● **The problem**
Below are some records. Reproduce them exactly from their first line through the line with "struct('baseboard_back', b, M_wallb)", inclusive.

▬▬▬

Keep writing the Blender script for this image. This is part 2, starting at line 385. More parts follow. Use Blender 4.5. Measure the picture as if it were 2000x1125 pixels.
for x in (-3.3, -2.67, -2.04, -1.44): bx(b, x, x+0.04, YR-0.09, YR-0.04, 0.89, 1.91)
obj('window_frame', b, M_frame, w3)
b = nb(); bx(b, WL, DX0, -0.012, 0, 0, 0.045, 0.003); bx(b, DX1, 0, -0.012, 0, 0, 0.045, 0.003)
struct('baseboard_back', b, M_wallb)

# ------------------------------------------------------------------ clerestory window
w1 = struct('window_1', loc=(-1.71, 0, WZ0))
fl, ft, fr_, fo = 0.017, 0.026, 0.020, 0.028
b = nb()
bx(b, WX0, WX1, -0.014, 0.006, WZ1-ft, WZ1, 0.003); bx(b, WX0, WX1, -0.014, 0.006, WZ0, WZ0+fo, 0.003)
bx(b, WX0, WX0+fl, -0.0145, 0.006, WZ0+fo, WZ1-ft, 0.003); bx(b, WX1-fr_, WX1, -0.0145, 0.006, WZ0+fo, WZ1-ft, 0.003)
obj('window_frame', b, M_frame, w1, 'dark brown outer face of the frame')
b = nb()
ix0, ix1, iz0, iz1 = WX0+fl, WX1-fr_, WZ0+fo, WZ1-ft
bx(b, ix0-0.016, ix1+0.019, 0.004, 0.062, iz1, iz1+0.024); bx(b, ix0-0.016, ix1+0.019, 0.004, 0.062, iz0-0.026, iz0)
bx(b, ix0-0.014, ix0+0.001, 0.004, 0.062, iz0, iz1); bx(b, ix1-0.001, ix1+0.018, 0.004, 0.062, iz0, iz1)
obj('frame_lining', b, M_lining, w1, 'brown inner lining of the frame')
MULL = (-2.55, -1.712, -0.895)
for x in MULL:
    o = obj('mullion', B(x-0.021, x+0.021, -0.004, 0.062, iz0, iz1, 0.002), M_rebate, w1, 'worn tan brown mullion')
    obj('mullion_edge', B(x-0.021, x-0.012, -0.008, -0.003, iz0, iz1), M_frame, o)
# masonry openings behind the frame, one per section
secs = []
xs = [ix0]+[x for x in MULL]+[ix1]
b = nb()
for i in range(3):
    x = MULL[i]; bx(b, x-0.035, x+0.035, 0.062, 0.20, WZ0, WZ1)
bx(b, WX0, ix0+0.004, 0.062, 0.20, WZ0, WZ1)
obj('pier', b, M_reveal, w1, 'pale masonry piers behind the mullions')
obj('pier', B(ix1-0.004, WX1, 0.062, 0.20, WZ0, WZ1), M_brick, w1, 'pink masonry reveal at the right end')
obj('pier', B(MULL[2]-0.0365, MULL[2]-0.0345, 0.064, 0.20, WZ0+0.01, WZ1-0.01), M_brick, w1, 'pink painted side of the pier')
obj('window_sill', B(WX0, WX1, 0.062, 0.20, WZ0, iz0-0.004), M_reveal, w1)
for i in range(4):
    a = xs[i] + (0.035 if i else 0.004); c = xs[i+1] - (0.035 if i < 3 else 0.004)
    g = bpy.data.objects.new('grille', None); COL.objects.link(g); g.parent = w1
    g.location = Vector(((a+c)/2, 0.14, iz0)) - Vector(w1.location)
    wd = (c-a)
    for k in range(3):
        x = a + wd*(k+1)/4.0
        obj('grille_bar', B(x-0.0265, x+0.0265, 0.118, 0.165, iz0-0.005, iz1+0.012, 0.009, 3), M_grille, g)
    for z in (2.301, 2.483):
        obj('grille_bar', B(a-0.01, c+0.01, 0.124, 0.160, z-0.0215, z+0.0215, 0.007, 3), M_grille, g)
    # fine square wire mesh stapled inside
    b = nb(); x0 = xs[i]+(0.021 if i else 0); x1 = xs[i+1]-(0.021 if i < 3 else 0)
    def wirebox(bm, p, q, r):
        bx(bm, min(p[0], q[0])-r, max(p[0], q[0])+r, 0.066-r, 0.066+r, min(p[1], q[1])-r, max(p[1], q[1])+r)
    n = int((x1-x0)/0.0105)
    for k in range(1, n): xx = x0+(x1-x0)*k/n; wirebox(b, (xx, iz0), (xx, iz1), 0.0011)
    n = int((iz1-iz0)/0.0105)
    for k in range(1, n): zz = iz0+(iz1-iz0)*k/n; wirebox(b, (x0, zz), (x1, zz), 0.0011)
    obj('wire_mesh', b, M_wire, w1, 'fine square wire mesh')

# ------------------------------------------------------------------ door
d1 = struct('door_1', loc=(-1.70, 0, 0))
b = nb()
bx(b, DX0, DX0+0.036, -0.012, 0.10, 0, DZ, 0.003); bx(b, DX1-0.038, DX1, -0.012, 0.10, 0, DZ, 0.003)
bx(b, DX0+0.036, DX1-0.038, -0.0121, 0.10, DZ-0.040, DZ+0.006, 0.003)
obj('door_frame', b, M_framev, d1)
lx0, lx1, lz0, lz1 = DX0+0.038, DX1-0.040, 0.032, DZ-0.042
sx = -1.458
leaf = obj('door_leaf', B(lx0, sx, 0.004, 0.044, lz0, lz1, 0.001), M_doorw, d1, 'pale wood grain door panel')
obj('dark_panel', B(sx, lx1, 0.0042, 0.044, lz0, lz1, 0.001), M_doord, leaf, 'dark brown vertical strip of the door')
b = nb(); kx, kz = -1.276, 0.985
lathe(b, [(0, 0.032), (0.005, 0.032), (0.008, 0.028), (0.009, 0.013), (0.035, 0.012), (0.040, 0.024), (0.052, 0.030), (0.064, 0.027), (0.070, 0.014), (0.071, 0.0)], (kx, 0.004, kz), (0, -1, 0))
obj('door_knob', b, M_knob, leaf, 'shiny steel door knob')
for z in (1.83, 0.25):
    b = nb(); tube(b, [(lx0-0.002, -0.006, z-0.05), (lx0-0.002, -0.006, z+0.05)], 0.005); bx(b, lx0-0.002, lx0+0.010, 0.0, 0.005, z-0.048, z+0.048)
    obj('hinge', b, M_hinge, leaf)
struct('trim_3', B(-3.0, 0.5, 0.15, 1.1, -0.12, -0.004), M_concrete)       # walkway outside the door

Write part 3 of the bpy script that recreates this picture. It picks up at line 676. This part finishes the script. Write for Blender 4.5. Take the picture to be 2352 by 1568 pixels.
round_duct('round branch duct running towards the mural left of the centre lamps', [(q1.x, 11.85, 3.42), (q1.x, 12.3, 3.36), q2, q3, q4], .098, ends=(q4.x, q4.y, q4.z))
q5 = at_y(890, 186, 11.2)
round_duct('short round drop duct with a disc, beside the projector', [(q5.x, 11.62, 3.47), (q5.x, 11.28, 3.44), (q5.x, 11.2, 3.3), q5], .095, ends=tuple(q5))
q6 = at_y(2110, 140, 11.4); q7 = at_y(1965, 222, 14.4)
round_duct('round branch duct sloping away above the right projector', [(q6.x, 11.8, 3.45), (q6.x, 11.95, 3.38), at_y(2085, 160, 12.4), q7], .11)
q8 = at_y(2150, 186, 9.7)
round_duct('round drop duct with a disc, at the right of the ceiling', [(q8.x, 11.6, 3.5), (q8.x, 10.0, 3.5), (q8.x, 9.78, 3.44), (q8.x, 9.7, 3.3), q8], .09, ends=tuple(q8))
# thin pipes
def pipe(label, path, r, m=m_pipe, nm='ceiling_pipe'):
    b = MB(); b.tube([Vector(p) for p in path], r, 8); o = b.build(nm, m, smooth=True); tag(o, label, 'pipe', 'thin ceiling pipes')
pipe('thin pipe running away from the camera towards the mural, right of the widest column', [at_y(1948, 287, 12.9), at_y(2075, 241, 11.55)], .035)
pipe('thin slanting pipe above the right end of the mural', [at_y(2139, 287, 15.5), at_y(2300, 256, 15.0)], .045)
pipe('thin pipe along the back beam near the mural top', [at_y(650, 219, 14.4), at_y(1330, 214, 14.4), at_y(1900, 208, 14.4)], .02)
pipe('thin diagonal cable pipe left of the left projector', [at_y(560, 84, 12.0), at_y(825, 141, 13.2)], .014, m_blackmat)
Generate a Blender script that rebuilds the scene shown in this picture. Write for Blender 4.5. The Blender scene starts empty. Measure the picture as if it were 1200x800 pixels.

▬▬▬

● **Response for this exercise**
Keep writing the Blender script for this image. This is part 2, starting at line 385. More parts follow. Use Blender 4.5. Measure the picture as if it were 2000x1125 pixels.
for x in (-3.3, -2.67, -2.04, -1.44): bx(b, x, x+0.04, YR-0.09, YR-0.04, 0.89, 1.91)
obj('window_frame', b, M_frame, w3)
b = nb(); bx(b, WL, DX0, -0.012, 0, 0, 0.045, 0.003); bx(b, DX1, 0, -0.012, 0, 0, 0.045, 0.003)
struct('baseboard_back', b, M_wallb)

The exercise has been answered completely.